Chris Redford, Project Manager

Results

“It takes a great team on Evoqua’s side to bring a project in, especially when the time frame is reduced in half,” Huffman said. “Once we got the order from the mine, from Freeport, then we had to go through engineering, design stages, manufacturing, then it comes to the field. We have to build the project in the field. You just have to have a great team to bring everything together. The most important thing at the end of the day is that we have a happy and satisfied customer.” The plant and copper mine are zero discharge. The wastewater treatment plant effluent is discharged to the copper mine’s tailings holding reservoir, which collects and holds the copper mine’s process and runoff water. This water is then processed and reused in the copper mine. “This has always been, for many years, our goal to be zero discharge,” Redford said. “It is Arizona and water is a precious commodity. And for that reason, we try to recycle water in any way possible.
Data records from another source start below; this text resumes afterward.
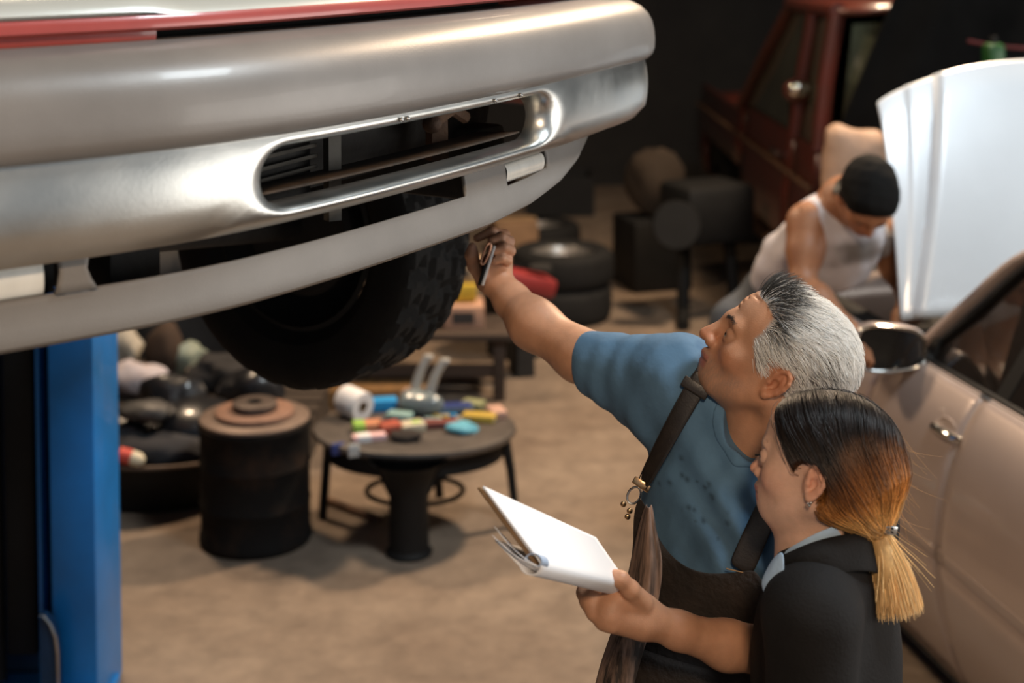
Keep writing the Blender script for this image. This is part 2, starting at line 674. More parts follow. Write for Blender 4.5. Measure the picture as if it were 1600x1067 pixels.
def head_frame(yaw, pitch, roll=0.):
    """columns: front, left, up; yaw 0 looks along -X of the picture, positive turns away from the camera"""
    f = np.array((-cos(yaw) * cos(pitch), sin(yaw) * cos(pitch), sin(pitch)))
    l = nrm(np.cross((0, 0, 1), f)); u = np.cross(f, l)
    if roll:
        l, u = l * cos(roll) + u * sin(roll), u * cos(roll) - l * sin(roll)
    return np.stack([f, l, u], 1)


def skin_colours(base, R, o, s, ear=(.0, .0, .0), lips=(.36, .13, .11), beard=0., scalp=None, tone=1.):
    base = np.array(base)

    def fn(v):
        l = ((v - o) @ R) / s
        c = np.tile(base, (len(v), 1))
        c *= (1 + .10 * fbm(v, 45, 3))[:, None]
        near = np.sqrt((l ** 2).sum(1)) < .17
        x, y, z = l.T
        rr = lambda p, r: near * np.exp(-(((l - np.array(p)) / r) ** 2).sum(1))
        red = np.array((1.08, .80, .72))
        for s_ in (1, -1):
            w = rr((-.008, s_ * .082, .004), (.024, .014, .036))
            c *= (1 + .8 * w[:, None] * (red - 1))
            w = rr((.075, s_ * .045, -.012), (.03, .03, .02)) * .6
            c *= (1 + w[:, None] * (red - 1))
        w = rr((.118, 0, -.004), (.02, .018, .014))
        c *= (1 + .9 * w[:, None] * (red - 1))
        zl = -.0365 - .0 * y
        inl = near * (x > .083) * sst(.026, .021, np.abs(y)) * sst(-.0265, -.0295, z) * sst(-.0505, -.0475, z) * sst(.09, .096, x + np.abs(y) * .45)
        c = c * (1 - inl[:, None] * .8) + np.array(lips) * inl[:, None] * .8
        w = near * np.exp(-((z + .0368 - np.abs(y) * .02) / .0016) ** 2) * (x > .082) * (np.abs(y) < .024)
        c *= (1 - .55 * w)[:, None]  # crease shade between the lips put into the skin colour
        for s_ in (1, -1):       # lid margin and lashes
            w = rr((.097, s_ * .0325, .0200), (.008, .0135, .0036))
            c *= (1 - .80 * w)[:, None]
        if beard:
            w = near * sst(-.018, -.03, z) * sst(.02, .05, x) * (1 - inl)
            g = np.array((.42, .36, .34)) * base.mean() * 2.0
            mixw = (beard * w * (.6 + .4 * fbm(v, 700, 5)))[:, None]
            c = c * (1 - mixw) + g * mixw * .7
        if scalp is not None:
            w = (near * scalp[0](l))[:, None]
            c = c * (1 - w) + np.array(scalp[1]) * w
        return np.clip(c * tone, 0, 1)
    return fn


def eyeball(R, o, s, side, parent, iris=(.03, .016, .01), look=(1, 0, 0)):
    mb = MB()
    c = np.array((.0835, side * .032, .0198))
    bmesh.ops.create_uvsphere(mb.bm, u_segments=24, v_segments=16, radius=.0126)
    lk = nrm(look)
    for v in mb.bm.verts:
        p = np.array(v.co)
        if np.dot(nrm(p), lk) > .93: p = p * 1.02
        v.co = Vector(o + R @ ((c + p) * s))
    ob = mb.build('eyeball', EYE, parent)
    me = ob.data
    n = len(me.vertices)
    ca = me.attributes.new('col', 'FLOAT_COLOR', 'POINT')
    v, _ = mesh_arrays(ob)
    l = ((v - o) @ R) / s - c
    d = (l / np.linalg.norm(l, axis=1, keepdims=True)) @ lk
    cc = np.ones((n, 4), np.float32)
    cc[:, :3] = np.where((d > .965)[:, None], (.004, .004, .004), np.where((d > .80)[:, None], iris, (.40, .35, .32)))
    ca.data.foreach_set('color', cc.ravel())
    return ob


def comb_hair(v, nrm_, R, o, s, region, n, length, field_fn, lift, steps=7, seed=1, keepout=None):
    """grow n strands from the head mesh where region(local) holds, bending along field_fn"""
    r = np.random.default_rng(seed)
    l = ((v - o) @ R) / s
    near = (np.sqrt((l ** 2).sum(1)) < .2)
    w = np.where(near, region(l), 0)
    idx = r.choice(len(v), n, p=w / w.sum())
    p = v[idx] + r.normal(size=(n, 3)) * .0012
    nn = nrm_[idx]
    ln = length(l[idx]) * r.uniform(.75, 1.2, n)
    out = np.empty((n, steps, 3)); out[:, 0] = p
    jit = r.normal(size=(n, 3)) * .22
    for k in range(1, steps):
        lc = ((out[:, k - 1] - o) @ R) / s
        d = field_fn(lc) + jit
        d = d @ R.T
        t = d - nn * (d * nn).sum(1, keepdims=True)
        t /= np.linalg.norm(t, axis=1, keepdims=True) + 1e-9
        a = lift(l[idx]) * (1 - .75 * k / steps)
        st = t + nn * a[:, None]
        st /= np.linalg.norm(st, axis=1, keepdims=True)
        out[:, k] = out[:, k - 1] + st * (ln / (steps - 1))[:, None]
        # follow the curve of the skull
        lc2 = ((out[:, k] - o) @ R) / s
        q = lc2 - np.array((-.012, 0, .05))
        e = q / np.array((.100, .078, .083)) ** 2
        nn = (e / np.linalg.norm(e, axis=1, keepdims=True)) @ R.T
    return out, l[idx], r


def shoe(parent, at, yaw, name='shoe', mat=None, L=.27):
    R = np.array(Rz(yaw))
    o = np.array(at)
    ops = xf([cap_((-.07, 0, .045), (.06, 0, .035), .040, .038, .02), cap_((.06, 0, .033), (.13, 0, .028), .040, .027, .03),
              cap_((-.06, 0, .05), (-.05, 0, .10), .042, .044, .03), pln_((0, 0, .0), (0, 0, -1))], R, o, L / .27)
    return sculpt(name, ops, .008, mat or SHOE, parent)


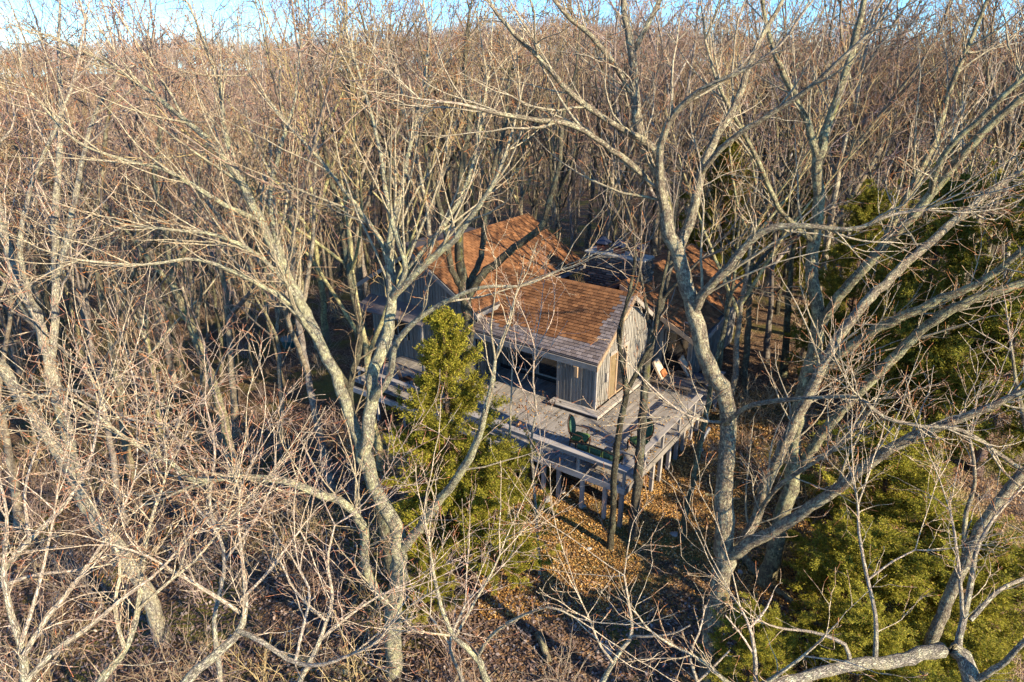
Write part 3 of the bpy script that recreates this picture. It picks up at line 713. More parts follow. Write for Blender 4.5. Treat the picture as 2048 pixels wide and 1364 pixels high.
def tube_mesh(name, groups, mat, bump_r=0.0, rng=RG):
    """groups: list of (P, R, sides, tipflag) -> one mesh with bark coordinates"""
    Vs = []; Fs = []; BK = []; RA = []; TP = []; base = 0
    for P, R, sides, tipf in groups:
        n, k, _ = P.shape
        if n == 0: continue
        T = np.zeros_like(P); T[:, 1:-1] = P[:, 2:]-P[:, :-2]; T[:, 0] = P[:, 1]-P[:, 0]; T[:, -1] = P[:, -1]-P[:, -2]; T = unit(T)
        mean = unit(P[:, -1]-P[:, 0]); ref = np.where(np.abs(mean[:, 2:3]) < .8, np.array([[0, 0, 1.0]]), np.array([[1.0, 0, 0]]))[:, None]
        U = unit(np.cross(T, np.broadcast_to(ref, T.shape))); W_ = np.cross(T, U)
        ang = 2*PI*np.arange(sides)/sides; ca = np.cos(ang)[None, None, :, None]; sa = np.sin(ang)[None, None, :, None]
        rr = R[:, :, None, None]
        if bump_r and k > 12:
            ln = np.concatenate([np.zeros((n, 1)), np.cumsum(np.linalg.norm(np.diff(P, axis=1), axis=-1), 1)], 1)[:, :, None]
            ph = rng.random((n, 1, 1))*9
            nz = 1 + bump_r*(np.sin(3*ang[None, None]+ln*2.1+ph)+.7*np.sin(5*ang[None, None]-ln*3.3+2*ph)) + bump_r*.8*rng.normal(size=(n, k, sides))
            rr = rr*nz[..., None]
        Vt = P[:, :, None]+(U[:, :, None]*ca+W_[:, :, None]*sa)*rr
        lenv = np.concatenate([np.zeros((n, 1)), np.cumsum(np.linalg.norm(np.diff(P, axis=1), axis=-1), 1)], 1)
        off = rng.random((n, 1, 1))*20
        bk = np.stack([np.broadcast_to(ca[..., 0]*R[:, :, None], (n, k, sides)), np.broadcast_to(sa[..., 0]*R[:, :, None], (n, k, sides)),
                       np.broadcast_to(lenv[:, :, None]+off, (n, k, sides))], -1)
        Vs.append(Vt.reshape(-1, 3)); BK.append(bk.reshape(-1, 3)); RA.append(np.broadcast_to(R[:, :, None], (n, k, sides)).ravel())
        tt = np.linspace(0, 1, k)[None, :, None]
        TP.append(np.broadcast_to(tipf*np.clip(tt*1.8-.35, 0, 1), (n, k, sides)).ravel() if tipf else np.zeros(n*k*sides))
        b_ = (np.arange(n)*k*sides)[:, None, None]; i_ = (np.arange(k-1)*sides)[None, :, None]; j_ = np.arange(sides)[None, None]; j2 = (j_+1) % sides
        q = np.stack([b_+i_+j_, b_+i_+j2, b_+i_+sides+j2, b_+i_+sides+j_], -1).reshape(-1, 4)+base
        Fs.append(q); base += n*k*sides
    V = np.concatenate(Vs); me = npmesh(name, V, np.concatenate(Fs), mat, smooth=True)
    for nm, ty, ar in (('bark', 'FLOAT_VECTOR', np.concatenate(BK)), ('rad', 'FLOAT', np.concatenate(RA)), ('tip', 'FLOAT', np.concatenate(TP))):
        at_ = me.attributes.new(nm, ty, 'POINT'); at_.data.foreach_set('vector' if ty == 'FLOAT_VECTOR' else 'value', np.ascontiguousarray(ar, dtype=np.float32).ravel())
    return me
def resample(pts, rad, k, rng, jit=.0):
    pts = np.array(pts, float); rad = np.array(rad, float); n = len(pts)
    s = np.concatenate([[0], np.cumsum(np.linalg.norm(np.diff(pts, axis=0), axis=1))]); q = np.linspace(0, s[-1], k)
    # catmull-rom
    out = np.zeros((k, 3))
    tang = np.gradient(pts, s, axis=0) if n > 2 else np.repeat(((pts[-1]-pts[0])/s[-1])[None], n, 0)
    for i, x in enumerate(q):
        j = min(max(np.searchsorted(s, x)-1, 0), n-2); h = s[j+1]-s[j]; t = (x-s[j])/h
        out[i] = (2*t**3-3*t**2+1)*pts[j]+(t**3-2*t**2+t)*h*tang[j]+(-2*t**3+3*t**2)*pts[j+1]+(t**3-t**2)*h*tang[j+1]
    r = np.interp(q, s, rad)
    if jit:
        nz = rng.normal(size=(k, 3))*jit*r[:, None]; nz[0] = 0; out = out+nz
    return out, r

# ------------------------------------------------------------------ generic forest trees (origin at the base)
def twigs(P, R, rng, rtip, dA=1.6, dB=3.2, lA=(.5, 1.5), lB=(.2, .6), up=.06, third=True):
    A, RA_ = spawn(P, R, 0, dA, lA[0], lA[1], .75, 6, .16, up, rng, rtip, tmin=.1, lrel=.8)
    g = [(A, RA_, 3, 0.4)]
    if third:
        B_, RB_ = spawn(A, RA_, 0, dB, lB[0], lB[1], .7, 4, .16, up, rng, rtip, tmin=.2, lrel=.8)
        g.append((B_, RB_, 3, 1.0))
    return g
def forest_tree(seed, h, r, nlead, mat, rtip=.008, tw=1.0, spread=.5, fork=.4, thin=False):
    rng = np.random.default_rng(seed)
    lean = rng.normal(size=2)*.03
    kt = 22; zt = np.linspace(-.3, h*.72, kt); wob = np.cumsum(rng.normal(size=(kt, 2))*.035*h/15, 0)
    wob -= wob[0]
    trunk = np.stack([wob[:, 0]+lean[0]*zt, wob[:, 1]+lean[1]*zt, zt], 1)[None]
    tr = (r*(1-.82*(zt+.3)/(h*.72+.3)) + r*.55*np.exp(-(zt+.3)/.5))[None]
    f = np.sort(fork + (.97-fork)*rng.random(nlead)); az = rng.random()*6+np.arange(nlead)*2.4+rng.normal(size=nlead)*.3
    fi = f*(kt-1); i0 = fi.astype(int); S = trunk[0, i0]; pr = tr[0, i0]
    el = spread*(1.25-.6*f)*(1+.2*rng.normal(size=nlead))
    D = np.stack([np.cos(az)*np.sin(el+.15), np.sin(az)*np.sin(el+.15), np.cos(el+.15)], 1)
    L = (h-S[:, 2])*(.75+.35*rng.random(nlead)); k1 = 14
    Pl = walk(S, D, L, k1, .085, .05, rng); r0 = np.minimum(pr*.8, .02+L*.0135); Rl = r0[:, None]*(1-np.linspace(0, 1, k1)[None]**.8)+rtip*1.6
    B1, R1 = spawn(Pl, Rl, 0, .95*tw, 1.0, 3.4, .62, 9, .11, .05, rng, rtip, tmin=.18, lrel=.75, rk=.010)
    B0, R0 = spawn(trunk, tr, 0, .55*tw, .8, 2.6, .9, 8, .13, .03, rng, rtip, tmin=.35, rfac=.3, rk=.009)
    g = [(Pl, Rl, 6, 0.), (B1, R1, 4, 0.), (B0, R0, 4, 0.)]
    g += twigs(B1, R1, rng, rtip, 1.9*tw, 2.6*tw)
    g += twigs(Pl[:, 6:], Rl[:, 6:], rng, rtip, 1.2*tw, 2.6*tw)
    g += twigs(B0, R0, rng, rtip, 1.5*tw, 2.2*tw)
    tm = tube_mesh('trunk', [(trunk, tr, 9, 0.)], mat, .04, rng)
    cm = tube_mesh('crown', g, mat, 0, rng)
    return tm, cm
def tri(me): return sum(len(p.vertices)-2 for p in me.polygons)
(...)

It has always been zero discharge.” The complete site included office and laboratory facilities and onsite storage buildings. The project was executed, and the commissioning of the new BNR treatment system was achieved within the seven-month schedule and within the project budget. “The support that we had from contractors was phenomenal,” Redford said. “We basically had a very difficult schedule to meet, and rather than having contractors complain and say there’s no way, they worked with us. We were a partnership. We were able to get the project done on time and within budget.”